— EXERCISE —
Transcribe all of the material exactly. Any picture in it should be left out.

***** GIVEN INFORMATION

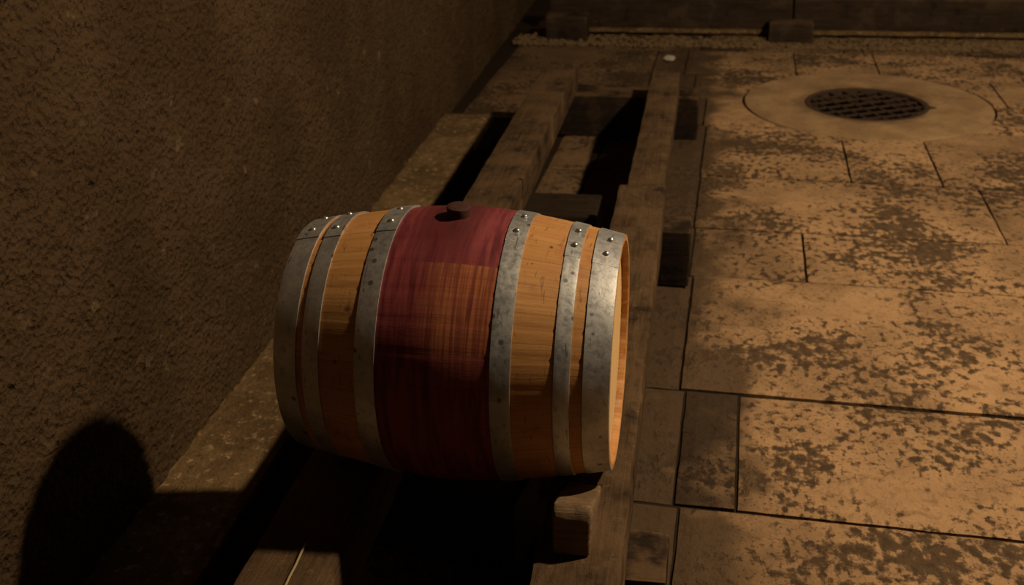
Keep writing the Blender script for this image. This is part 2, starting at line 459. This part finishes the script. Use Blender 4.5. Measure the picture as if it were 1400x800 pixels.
# ------------------------------------------------------------------ the rack
def timber(name, x0, x1, y0, y1, z0, z1, mat, seed, along='y', rot=0., bevel=.012, jit=.004, taper=None, step=.06):
    L, W = ((y1 - y0), (x1 - x0)) if along == 'y' else ((x1 - x0), (y1 - y0))
    bm = rough_box((L, W, z1 - z0), seed, bevel, jit, step, taper=taper, flat_top=True)
    o = bm_obj(name, bm, mat)
    o.location = ((x0 + x1) / 2, (y0 + y1) / 2, (z0 + z1) / 2)
    o.rotation_euler = (0, 0, (PI / 2 if along == 'y' else 0) + rot)
    return o
RT = ZB - .36                               # top of the rails
SH = .29                                    # height of the sleepers
G = 'rails of the barrel rack'
r = timber('rack_rail', -.470, -.235, -1.75, 4.66, SH, RT - .006, M['rail'], 1, rot=.0, bevel=.014)
tag(r, 'long dark timber rail nearest the wall, under the left end of the barrel', 'rail', G)
# the split in its right-hand edge
bm = bmesh.new()
bmesh.ops.create_cube(bm, size=1, matrix=Matrix.Translation((-.235, 2.33, RT - .04)) @ Matrix.Rotation(.12, 4, 'Y') @ Matrix.Diagonal((.045, .022, .15, 1)))
cut(r, [bm_obj('cutter', bm, None, smooth=False)])
r = timber('rack_rail', .262, .487, -1.75, 2.30, SH, RT, M['rail'], 2, bevel=.013)
r.rotation_euler.z += .006
tag(r, 'near timber rail of the paving side, carrying the right end of the barrel', 'rail', G)
r = timber('rack_rail', .283, .467, 2.306, 4.56, SH, RT - .015, M['rail'], 4, bevel=.013)
tag(r, 'far timber rail of the paving side, running from the rail joint towards the drain', 'rail', G)

G = 'sleepers under the rack'
s = timber('rack_sleeper', -.52, .600, 4.52, 4.82, 0, SH, M['sleeper'], 11, 'x', jit=.005)
tag(s, 'black timber sleeper across the far end of the rack beside the drain', 'sleeper', G)
s = timber('rack_sleeper', -.52, .135, 2.32, 2.64, 0, SH, M['sleeper_dark'], 12, 'x', rot=.01)
tag(s, 'short dark timber sleeper just behind the barrel, ending free between the rails', 'sleeper', G)
s = timber('rack_sleeper', .285, .607, 2.18, 2.39, 0, SH, M['sleeper'], 13, 'x', jit=.006)
tag(s, 'black sleeper stub sticking out right of the rail, level with the top of the barrel', 'sleeper', G)
s = timber('rack_sleeper', -.52, .160, 0.03, .25, 0, SH, M['sleeper_dark'], 14, 'x', rot=-.2)
s.location.y += .02
tag(s, 'skewed dark timber sleeper in the shadow underneath the barrel', 'sleeper', G)
s = timber('rack_sleeper', .285, .602, -.29, -.07, 0, SH, M['sleeper'], 15, 'x')
tag(s, 'sleeper stub under the near right rail at the bottom edge of the photo', 'sleeper', G)

# wedge that stops the barrel from rolling
def chock():
    bm = bmesh.new()
    pts = [(0, 0), (0, .112), (.012, .134), (.035, .143), (.16, .080), (.30, .010), (.30, 0)]   # profile: depth behind the front, height
    w = .098
    for sx in (0, 1):
        vs = [bm.verts.new((sx * w, y, z)) for y, z in pts]
        bm.faces.new(vs)
    bm.verts.ensure_lookup_table()
    n = len(pts)
    for k in range(n):
        bm.faces.new((bm.verts[k], bm.verts[(k + 1) % n], bm.verts[n + (k + 1) % n], bm.verts[n + k]))
    bmesh.ops.bevel(bm, geom=[e for e in bm.edges if e.calc_length() > .02], offset=.010, segments=3, profile=.5, affect='EDGES')
    bmesh.ops.subdivide_edges(bm, edges=[e for e in bm.edges if e.calc_length() > .03], cuts=2, use_grid_fill=True)
    for v in bm.verts:
        q = v.co * 14
        v.co += .003 * Vector((noise.noise(q), noise.noise(q + Vector((5, 1, 2))), max(0, noise.noise(q + Vector((1, 6, 3)))) if v.co.z < .02 else noise.noise(q + Vector((1, 6, 3)))))
    o = bm_obj('wooden_chock', bm, M['chock'])
    o.location = (.312, -.445, RT + .002)
    return tag(o, 'pale worn wooden wedge on the right rail, in front of the barrel', 'wedge')
chock()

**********

— SOLUTION TO THIS PROBLEM —
Keep writing the Blender script for this image. This is part 2, starting at line 459. This part finishes the script. Use Blender 4.5. Measure the picture as if it were 1400x800 pixels.
# ------------------------------------------------------------------ the rack
def timber(name, x0, x1, y0, y1, z0, z1, mat, seed, along='y', rot=0., bevel=.012, jit=.004, taper=None, step=.06):
    L, W = ((y1 - y0), (x1 - x0)) if along == 'y' else ((x1 - x0), (y1 - y0))
    bm = rough_box((L, W, z1 - z0), seed, bevel, jit, step, taper=taper, flat_top=True)
    o = bm_obj(name, bm, mat)
    o.location = ((x0 + x1) / 2, (y0 + y1) / 2, (z0 + z1) / 2)
    o.rotation_euler = (0, 0, (PI / 2 if along == 'y' else 0) + rot)
    return o
RT = ZB - .36                               # top of the rails
SH = .29                                    # height of the sleepers
G = 'rails of the barrel rack'
r = timber('rack_rail', -.470, -.235, -1.75, 4.66, SH, RT - .006, M['rail'], 1, rot=.0, bevel=.014)
tag(r, 'long dark timber rail nearest the wall, under the left end of the barrel', 'rail', G)
# the split in its right-hand edge
bm = bmesh.new()
bmesh.ops.create_cube(bm, size=1, matrix=Matrix.Translation((-.235, 2.33, RT - .04)) @ Matrix.Rotation(.12, 4, 'Y') @ Matrix.Diagonal((.045, .022, .15, 1)))
cut(r, [bm_obj('cutter', bm, None, smooth=False)])
r = timber('rack_rail', .262, .487, -1.75, 2.30, SH, RT, M['rail'], 2, bevel=.013)
r.rotation_euler.z += .006
tag(r, 'near timber rail of the paving side, carrying the right end of the barrel', 'rail', G)
r = timber('rack_rail', .283, .467, 2.306, 4.56, SH, RT - .015, M['rail'], 4, bevel=.013)
tag(r, 'far timber rail of the paving side, running from the rail joint towards the drain', 'rail', G)

G = 'sleepers under the rack'
s = timber('rack_sleeper', -.52, .600, 4.52, 4.82, 0, SH, M['sleeper'], 11, 'x', jit=.005)
tag(s, 'black timber sleeper across the far end of the rack beside the drain', 'sleeper', G)
s = timber('rack_sleeper', -.52, .135, 2.32, 2.64, 0, SH, M['sleeper_dark'], 12, 'x', rot=.01)
tag(s, 'short dark timber sleeper just behind the barrel, ending free between the rails', 'sleeper', G)
s = timber('rack_sleeper', .285, .607, 2.18, 2.39, 0, SH, M['sleeper'], 13, 'x', jit=.006)
tag(s, 'black sleeper stub sticking out right of the rail, level with the top of the barrel', 'sleeper', G)
s = timber('rack_sleeper', -.52, .160, 0.03, .25, 0, SH, M['sleeper_dark'], 14, 'x', rot=-.2)
s.location.y += .02
tag(s, 'skewed dark timber sleeper in the shadow underneath the barrel', 'sleeper', G)
s = timber('rack_sleeper', .285, .602, -.29, -.07, 0, SH, M['sleeper'], 15, 'x')
tag(s, 'sleeper stub under the near right rail at the bottom edge of the photo', 'sleeper', G)

# wedge that stops the barrel from rolling
def chock():
    bm = bmesh.new()
    pts = [(0, 0), (0, .112), (.012, .134), (.035, .143), (.16, .080), (.30, .010), (.30, 0)]   # profile: depth behind the front, height
    w = .098
    for sx in (0, 1):
        vs = [bm.verts.new((sx * w, y, z)) for y, z in pts]
        bm.faces.new(vs)
    bm.verts.ensure_lookup_table()
    n = len(pts)
    for k in range(n):
        bm.faces.new((bm.verts[k], bm.verts[(k + 1) % n], bm.verts[n + (k + 1) % n], bm.verts[n + k]))
    bmesh.ops.bevel(bm, geom=[e for e in bm.edges if e.calc_length() > .02], offset=.010, segments=3, profile=.5, affect='EDGES')
    bmesh.ops.subdivide_edges(bm, edges=[e for e in bm.edges if e.calc_length() > .03], cuts=2, use_grid_fill=True)
    for v in bm.verts:
        q = v.co * 14
        v.co += .003 * Vector((noise.noise(q), noise.noise(q + Vector((5, 1, 2))), max(0, noise.noise(q + Vector((1, 6, 3)))) if v.co.z < .02 else noise.noise(q + Vector((1, 6, 3)))))
    o = bm_obj('wooden_chock', bm, M['chock'])
    o.location = (.312, -.445, RT + .002)
    return tag(o, 'pale worn wooden wedge on the right rail, in front of the barrel', 'wedge')
chock()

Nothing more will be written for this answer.